Purtroppo per l’impero americano, di conseguenza anche
per tutti noi, le cose non stanno andando come aveva pronosticato
e sperato. Per ora, sia in Afghanistan sia in Iraq la guerra
è ufficialmente vinta ma niente affatto finita. Gli
stati preesistenti sono stati polverizzati, mentre il nemico
vero che si voleva disgregare non appare per niente debellato.
Anzi! sembra più vivo che mai e, con terrificanti scadenze
quotidiane, mina sistematicamente la sicurezza di un’apparente
fin troppo facile vittoria, in realtà mai raggiunta.
Purtroppo per le popolazioni coinvolte le azioni del nemico
non debellato sono speculari a quelle dei vincitori e, allo
stesso modo dei bombardamenti ufficiali, massacrano le popolazioni
inermi e falcidiano vittime con un’impudenza sconcertante.
Tale situazione comporta di conseguenza che, per ragioni di
difesa sul posto, viga uno stato di vigilanza militare e poliziesca
che sa tanto di permanente stato da coprifuoco.

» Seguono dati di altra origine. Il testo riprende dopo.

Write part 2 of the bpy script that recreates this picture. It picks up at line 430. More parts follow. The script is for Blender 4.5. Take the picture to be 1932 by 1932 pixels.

I risultati di questa strategia sono presto detti: la guerra
continua ad essere alimentata e sembra fortificarsi, la democrazia
imposta è ridotta a un fantasma di se stessa, della
libertà neanche l’ombra. In compenso si sono
svolte “libere” elezioni militarmente protette,
che hanno regalato a quei paesi governi provvisori, non proprio
del tutto amati da chi ci abita, ma amici dei vincitori, i
quali hanno il compito di preparare le nuove carte costituzionali
per poi eleggere i veri futuri governi democraticamente legittimati,
che magari daranno mandato a dei teocrati benvoluti i quali,
sempre in nome della democrazia, gestiranno teocraticamente
uno stato di soggezione a leggi il cui unico scopo è
quello d’imporre la sacralità, indiscussa e indiscutibile,
della fede religiosa in loco.
Il famoso “trionfo della libertà”, annunciato
con enfasi a Riga da Bush, sembra proprio destinato a dissolversi
in situazioni imposte che nulla hanno a che fare con la libertà
e ben poco con la democrazia.
Non viene il dubbio che questa strategia di ricerca ossessiva
dell’ordine mondiale porti progressivamente all’istituzionalizzazione
di un disordine permanente ingestibile dagli stessi poteri
vigenti? Forse non sarebbe del tutto assurdo provare a tentare
la strada di un sano caos anarchico, nell’illusione,
a nostro avviso sempre più realistica, di riuscire
a mettere in piedi modi di convivenza non più ordinati
dall’alto di poteri sempre più forti, ma autogestiti
da un basso capace di trovare un equilibrio non “ordinato”
in cui ogni individuo possa riconoscersi.